- Exercise requirements
Provide an exact reproduction of every entry.

>> start Listed records

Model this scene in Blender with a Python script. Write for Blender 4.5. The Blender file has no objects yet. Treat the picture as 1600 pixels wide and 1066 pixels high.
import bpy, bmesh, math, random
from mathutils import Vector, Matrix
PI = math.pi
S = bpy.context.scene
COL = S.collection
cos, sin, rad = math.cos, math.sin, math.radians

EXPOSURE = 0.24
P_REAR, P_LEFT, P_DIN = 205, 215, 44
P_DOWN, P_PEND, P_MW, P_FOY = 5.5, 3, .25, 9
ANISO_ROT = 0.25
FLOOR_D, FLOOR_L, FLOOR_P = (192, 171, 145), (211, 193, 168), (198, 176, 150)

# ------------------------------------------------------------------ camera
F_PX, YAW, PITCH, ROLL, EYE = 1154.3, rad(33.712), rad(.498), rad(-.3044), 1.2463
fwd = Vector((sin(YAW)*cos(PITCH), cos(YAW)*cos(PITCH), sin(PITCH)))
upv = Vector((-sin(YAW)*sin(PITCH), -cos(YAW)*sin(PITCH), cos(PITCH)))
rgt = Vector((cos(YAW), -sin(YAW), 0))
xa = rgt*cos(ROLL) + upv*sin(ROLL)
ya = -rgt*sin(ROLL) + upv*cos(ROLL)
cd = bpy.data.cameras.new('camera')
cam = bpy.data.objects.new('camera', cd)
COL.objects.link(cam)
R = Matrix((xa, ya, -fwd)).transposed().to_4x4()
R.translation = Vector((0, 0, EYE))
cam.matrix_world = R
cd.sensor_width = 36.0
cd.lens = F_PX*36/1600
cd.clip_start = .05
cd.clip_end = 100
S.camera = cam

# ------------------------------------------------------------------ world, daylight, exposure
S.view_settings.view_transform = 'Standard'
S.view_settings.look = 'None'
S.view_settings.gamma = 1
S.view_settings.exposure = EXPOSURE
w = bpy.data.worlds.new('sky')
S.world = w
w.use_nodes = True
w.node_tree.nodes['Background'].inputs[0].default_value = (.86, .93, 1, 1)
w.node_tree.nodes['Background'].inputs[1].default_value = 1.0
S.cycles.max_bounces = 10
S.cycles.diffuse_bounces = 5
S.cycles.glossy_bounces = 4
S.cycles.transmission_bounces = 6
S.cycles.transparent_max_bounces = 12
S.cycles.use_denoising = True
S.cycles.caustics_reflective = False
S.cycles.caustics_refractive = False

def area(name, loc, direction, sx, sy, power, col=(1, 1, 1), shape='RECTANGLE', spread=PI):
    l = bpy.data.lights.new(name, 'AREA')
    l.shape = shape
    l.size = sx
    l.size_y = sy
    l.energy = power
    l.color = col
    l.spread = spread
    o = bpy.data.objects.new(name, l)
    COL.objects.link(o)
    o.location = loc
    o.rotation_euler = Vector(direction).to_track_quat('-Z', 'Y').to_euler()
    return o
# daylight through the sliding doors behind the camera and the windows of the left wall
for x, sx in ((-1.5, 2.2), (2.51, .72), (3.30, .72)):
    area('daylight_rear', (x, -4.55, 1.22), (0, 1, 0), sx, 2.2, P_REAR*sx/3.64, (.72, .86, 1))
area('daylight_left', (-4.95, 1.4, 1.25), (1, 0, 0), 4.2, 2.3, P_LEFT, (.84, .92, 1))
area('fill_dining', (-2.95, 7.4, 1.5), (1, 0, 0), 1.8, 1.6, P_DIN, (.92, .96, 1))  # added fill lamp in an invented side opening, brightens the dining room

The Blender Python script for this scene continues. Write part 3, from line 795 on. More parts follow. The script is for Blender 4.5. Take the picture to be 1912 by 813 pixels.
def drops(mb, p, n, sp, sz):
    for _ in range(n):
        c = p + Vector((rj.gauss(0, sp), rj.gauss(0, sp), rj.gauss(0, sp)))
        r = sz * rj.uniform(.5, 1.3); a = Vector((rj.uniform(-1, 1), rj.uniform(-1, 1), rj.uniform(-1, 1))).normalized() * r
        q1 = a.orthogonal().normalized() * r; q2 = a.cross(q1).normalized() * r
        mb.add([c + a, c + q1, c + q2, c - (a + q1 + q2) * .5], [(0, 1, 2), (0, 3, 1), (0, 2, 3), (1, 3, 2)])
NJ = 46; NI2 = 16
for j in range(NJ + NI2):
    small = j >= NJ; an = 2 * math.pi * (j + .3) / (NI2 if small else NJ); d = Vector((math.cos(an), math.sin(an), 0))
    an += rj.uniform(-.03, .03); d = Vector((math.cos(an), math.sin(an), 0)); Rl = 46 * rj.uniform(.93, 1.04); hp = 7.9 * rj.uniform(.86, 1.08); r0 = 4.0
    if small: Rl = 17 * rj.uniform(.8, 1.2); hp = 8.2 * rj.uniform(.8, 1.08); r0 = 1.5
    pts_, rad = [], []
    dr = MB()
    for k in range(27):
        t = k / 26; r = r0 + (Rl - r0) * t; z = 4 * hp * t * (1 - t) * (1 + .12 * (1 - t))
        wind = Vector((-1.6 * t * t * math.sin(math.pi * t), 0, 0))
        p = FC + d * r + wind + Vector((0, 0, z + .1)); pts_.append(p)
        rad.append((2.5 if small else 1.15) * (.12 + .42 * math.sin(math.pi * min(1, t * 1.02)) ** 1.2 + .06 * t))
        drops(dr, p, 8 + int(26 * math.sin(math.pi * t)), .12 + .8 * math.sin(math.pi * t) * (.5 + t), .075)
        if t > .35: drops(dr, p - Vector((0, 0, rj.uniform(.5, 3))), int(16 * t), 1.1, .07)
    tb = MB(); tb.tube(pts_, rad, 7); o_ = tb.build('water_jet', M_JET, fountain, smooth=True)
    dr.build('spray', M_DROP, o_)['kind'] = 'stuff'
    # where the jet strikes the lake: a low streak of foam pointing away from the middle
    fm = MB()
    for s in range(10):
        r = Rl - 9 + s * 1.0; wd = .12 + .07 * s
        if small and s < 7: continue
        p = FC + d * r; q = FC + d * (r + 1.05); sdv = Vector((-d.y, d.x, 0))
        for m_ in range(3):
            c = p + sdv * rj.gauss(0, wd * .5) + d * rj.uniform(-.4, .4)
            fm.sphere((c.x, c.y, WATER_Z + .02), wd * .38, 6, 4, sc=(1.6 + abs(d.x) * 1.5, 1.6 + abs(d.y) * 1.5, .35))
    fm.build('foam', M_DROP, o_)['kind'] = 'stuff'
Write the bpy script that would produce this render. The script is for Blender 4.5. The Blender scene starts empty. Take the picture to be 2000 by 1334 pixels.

>> end Listed records

- Result below
Model this scene in Blender with a Python script. Write for Blender 4.5. The Blender file has no objects yet. Treat the picture as 1600 pixels wide and 1066 pixels high.
import bpy, bmesh, math, random
from mathutils import Vector, Matrix
PI = math.pi
S = bpy.context.scene
COL = S.collection
cos, sin, rad = math.cos, math.sin, math.radians

EXPOSURE = 0.24
P_REAR, P_LEFT, P_DIN = 205, 215, 44
P_DOWN, P_PEND, P_MW, P_FOY = 5.5, 3, .25, 9
ANISO_ROT = 0.25
FLOOR_D, FLOOR_L, FLOOR_P = (192, 171, 145), (211, 193, 168), (198, 176, 150)

# ------------------------------------------------------------------ camera
F_PX, YAW, PITCH, ROLL, EYE = 1154.3, rad(33.712), rad(.498), rad(-.3044), 1.2463
fwd = Vector((sin(YAW)*cos(PITCH), cos(YAW)*cos(PITCH), sin(PITCH)))
upv = Vector((-sin(YAW)*sin(PITCH), -cos(YAW)*sin(PITCH), cos(PITCH)))
rgt = Vector((cos(YAW), -sin(YAW), 0))
xa = rgt*cos(ROLL) + upv*sin(ROLL)
ya = -rgt*sin(ROLL) + upv*cos(ROLL)
cd = bpy.data.cameras.new('camera')
cam = bpy.data.objects.new('camera', cd)
COL.objects.link(cam)
R = Matrix((xa, ya, -fwd)).transposed().to_4x4()
R.translation = Vector((0, 0, EYE))
cam.matrix_world = R
cd.sensor_width = 36.0
cd.lens = F_PX*36/1600
cd.clip_start = .05
cd.clip_end = 100
S.camera = cam

# ------------------------------------------------------------------ world, daylight, exposure
S.view_settings.view_transform = 'Standard'
S.view_settings.look = 'None'
S.view_settings.gamma = 1
S.view_settings.exposure = EXPOSURE
w = bpy.data.worlds.new('sky')
S.world = w
w.use_nodes = True
w.node_tree.nodes['Background'].inputs[0].default_value = (.86, .93, 1, 1)
w.node_tree.nodes['Background'].inputs[1].default_value = 1.0
S.cycles.max_bounces = 10
S.cycles.diffuse_bounces = 5
S.cycles.glossy_bounces = 4
S.cycles.transmission_bounces = 6
S.cycles.transparent_max_bounces = 12
S.cycles.use_denoising = True
S.cycles.caustics_reflective = False
S.cycles.caustics_refractive = False

def area(name, loc, direction, sx, sy, power, col=(1, 1, 1), shape='RECTANGLE', spread=PI):
    l = bpy.data.lights.new(name, 'AREA')
    l.shape = shape
    l.size = sx
    l.size_y = sy
    l.energy = power
    l.color = col
    l.spread = spread
    o = bpy.data.objects.new(name, l)
    COL.objects.link(o)
    o.location = loc
    o.rotation_euler = Vector(direction).to_track_quat('-Z', 'Y').to_euler()
    return o
# daylight through the sliding doors behind the camera and the windows of the left wall
for x, sx in ((-1.5, 2.2), (2.51, .72), (3.30, .72)):
    area('daylight_rear', (x, -4.55, 1.22), (0, 1, 0), sx, 2.2, P_REAR*sx/3.64, (.72, .86, 1))
area('daylight_left', (-4.95, 1.4, 1.25), (1, 0, 0), 4.2, 2.3, P_LEFT, (.84, .92, 1))
area('fill_dining', (-2.95, 7.4, 1.5), (1, 0, 0), 1.8, 1.6, P_DIN, (.92, .96, 1))  # added fill lamp in an invented side opening, brightens the dining room

The Blender Python script for this scene continues. Write part 3, from line 795 on. More parts follow. The script is for Blender 4.5. Take the picture to be 1912 by 813 pixels.
def drops(mb, p, n, sp, sz):
    for _ in range(n):
        c = p + Vector((rj.gauss(0, sp), rj.gauss(0, sp), rj.gauss(0, sp)))
        r = sz * rj.uniform(.5, 1.3); a = Vector((rj.uniform(-1, 1), rj.uniform(-1, 1), rj.uniform(-1, 1))).normalized() * r
        q1 = a.orthogonal().normalized() * r; q2 = a.cross(q1).normalized() * r
        mb.add([c + a, c + q1, c + q2, c - (a + q1 + q2) * .5], [(0, 1, 2), (0, 3, 1), (0, 2, 3), (1, 3, 2)])
NJ = 46; NI2 = 16
for j in range(NJ + NI2):
    small = j >= NJ; an = 2 * math.pi * (j + .3) / (NI2 if small else NJ); d = Vector((math.cos(an), math.sin(an), 0))
    an += rj.uniform(-.03, .03); d = Vector((math.cos(an), math.sin(an), 0)); Rl = 46 * rj.uniform(.93, 1.04); hp = 7.9 * rj.uniform(.86, 1.08); r0 = 4.0
    if small: Rl = 17 * rj.uniform(.8, 1.2); hp = 8.2 * rj.uniform(.8, 1.08); r0 = 1.5
    pts_, rad = [], []
    dr = MB()
    for k in range(27):
        t = k / 26; r = r0 + (Rl - r0) * t; z = 4 * hp * t * (1 - t) * (1 + .12 * (1 - t))
        wind = Vector((-1.6 * t * t * math.sin(math.pi * t), 0, 0))
        p = FC + d * r + wind + Vector((0, 0, z + .1)); pts_.append(p)
        rad.append((2.5 if small else 1.15) * (.12 + .42 * math.sin(math.pi * min(1, t * 1.02)) ** 1.2 + .06 * t))
        drops(dr, p, 8 + int(26 * math.sin(math.pi * t)), .12 + .8 * math.sin(math.pi * t) * (.5 + t), .075)
        if t > .35: drops(dr, p - Vector((0, 0, rj.uniform(.5, 3))), int(16 * t), 1.1, .07)
    tb = MB(); tb.tube(pts_, rad, 7); o_ = tb.build('water_jet', M_JET, fountain, smooth=True)
    dr.build('spray', M_DROP, o_)['kind'] = 'stuff'
    # where the jet strikes the lake: a low streak of foam pointing away from the middle
    fm = MB()
    for s in range(10):
        r = Rl - 9 + s * 1.0; wd = .12 + .07 * s
        if small and s < 7: continue
        p = FC + d * r; q = FC + d * (r + 1.05); sdv = Vector((-d.y, d.x, 0))
        for m_ in range(3):
            c = p + sdv * rj.gauss(0, wd * .5) + d * rj.uniform(-.4, .4)
            fm.sphere((c.x, c.y, WATER_Z + .02), wd * .38, 6, 4, sc=(1.6 + abs(d.x) * 1.5, 1.6 + abs(d.y) * 1.5, .35))
    fm.build('foam', M_DROP, o_)['kind'] = 'stuff'
Write the bpy script that would produce this render. The script is for Blender 4.5. The Blender scene starts empty. Take the picture to be 2000 by 1334 pixels.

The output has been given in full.